RECORDS FOR THE EXERCISE:
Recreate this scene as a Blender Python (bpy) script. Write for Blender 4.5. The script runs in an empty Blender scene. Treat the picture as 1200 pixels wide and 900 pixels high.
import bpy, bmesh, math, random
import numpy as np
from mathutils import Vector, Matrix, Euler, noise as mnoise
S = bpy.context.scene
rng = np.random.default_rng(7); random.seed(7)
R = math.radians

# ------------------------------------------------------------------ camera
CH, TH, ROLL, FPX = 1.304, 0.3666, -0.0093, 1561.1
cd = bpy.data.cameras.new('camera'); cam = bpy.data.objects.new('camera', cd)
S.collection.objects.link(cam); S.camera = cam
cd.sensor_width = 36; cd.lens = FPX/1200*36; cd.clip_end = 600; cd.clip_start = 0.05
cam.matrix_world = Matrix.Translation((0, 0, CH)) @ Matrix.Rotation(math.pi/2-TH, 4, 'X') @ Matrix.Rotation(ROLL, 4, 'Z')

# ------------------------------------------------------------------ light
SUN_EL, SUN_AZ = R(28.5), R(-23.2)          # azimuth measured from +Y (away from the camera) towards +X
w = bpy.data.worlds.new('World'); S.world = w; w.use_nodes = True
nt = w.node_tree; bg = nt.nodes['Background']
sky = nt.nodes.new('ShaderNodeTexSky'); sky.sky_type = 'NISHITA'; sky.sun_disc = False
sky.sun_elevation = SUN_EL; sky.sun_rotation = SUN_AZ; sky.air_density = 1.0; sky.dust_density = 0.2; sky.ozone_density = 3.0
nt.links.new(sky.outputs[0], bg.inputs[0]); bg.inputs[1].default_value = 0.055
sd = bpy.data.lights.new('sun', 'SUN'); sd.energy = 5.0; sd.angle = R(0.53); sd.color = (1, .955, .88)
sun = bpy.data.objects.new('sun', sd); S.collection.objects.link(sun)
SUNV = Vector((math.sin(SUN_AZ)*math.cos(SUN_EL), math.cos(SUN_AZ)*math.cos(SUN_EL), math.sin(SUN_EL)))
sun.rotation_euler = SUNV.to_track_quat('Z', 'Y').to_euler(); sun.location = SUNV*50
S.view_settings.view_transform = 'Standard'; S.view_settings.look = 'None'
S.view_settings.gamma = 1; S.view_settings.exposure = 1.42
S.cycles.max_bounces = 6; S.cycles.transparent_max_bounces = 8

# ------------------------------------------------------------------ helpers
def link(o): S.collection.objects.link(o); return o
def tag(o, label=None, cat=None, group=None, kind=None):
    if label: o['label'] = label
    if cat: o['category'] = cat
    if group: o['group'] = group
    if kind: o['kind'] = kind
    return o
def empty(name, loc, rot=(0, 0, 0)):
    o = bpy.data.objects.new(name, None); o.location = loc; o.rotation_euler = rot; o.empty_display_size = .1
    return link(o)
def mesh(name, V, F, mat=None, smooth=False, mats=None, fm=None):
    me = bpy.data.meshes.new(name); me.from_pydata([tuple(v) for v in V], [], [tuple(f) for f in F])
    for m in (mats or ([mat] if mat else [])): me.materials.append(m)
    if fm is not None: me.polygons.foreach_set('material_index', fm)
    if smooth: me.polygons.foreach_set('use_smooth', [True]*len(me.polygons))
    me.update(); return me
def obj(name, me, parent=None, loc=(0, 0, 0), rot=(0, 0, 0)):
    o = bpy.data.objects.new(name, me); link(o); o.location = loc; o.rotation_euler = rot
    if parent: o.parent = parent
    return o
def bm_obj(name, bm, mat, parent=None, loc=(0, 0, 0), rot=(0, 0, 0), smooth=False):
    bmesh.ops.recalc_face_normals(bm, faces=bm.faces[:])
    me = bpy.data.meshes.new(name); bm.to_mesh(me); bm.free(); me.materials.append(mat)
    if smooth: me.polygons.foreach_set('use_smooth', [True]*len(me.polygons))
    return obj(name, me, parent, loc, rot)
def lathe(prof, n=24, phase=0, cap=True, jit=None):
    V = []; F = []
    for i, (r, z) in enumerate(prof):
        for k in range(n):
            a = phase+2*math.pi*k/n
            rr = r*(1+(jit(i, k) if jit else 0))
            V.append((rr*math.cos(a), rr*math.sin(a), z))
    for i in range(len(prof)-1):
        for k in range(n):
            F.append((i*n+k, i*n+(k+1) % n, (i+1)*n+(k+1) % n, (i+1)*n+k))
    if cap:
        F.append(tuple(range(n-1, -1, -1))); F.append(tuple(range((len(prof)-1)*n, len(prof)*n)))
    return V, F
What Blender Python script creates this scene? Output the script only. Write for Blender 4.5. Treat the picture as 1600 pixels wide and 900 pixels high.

GIVEN INSTRUCTION:
Please copy, word for word, every line from the first line of the records through the line containing "R = math.radians", with both of those lines included and nothing else.

COMPLETED EXERCISE:
Recreate this scene as a Blender Python (bpy) script. Write for Blender 4.5. The script runs in an empty Blender scene. Treat the picture as 1200 pixels wide and 900 pixels high.
import bpy, bmesh, math, random
import numpy as np
from mathutils import Vector, Matrix, Euler, noise as mnoise
S = bpy.context.scene
rng = np.random.default_rng(7); random.seed(7)
R = math.radians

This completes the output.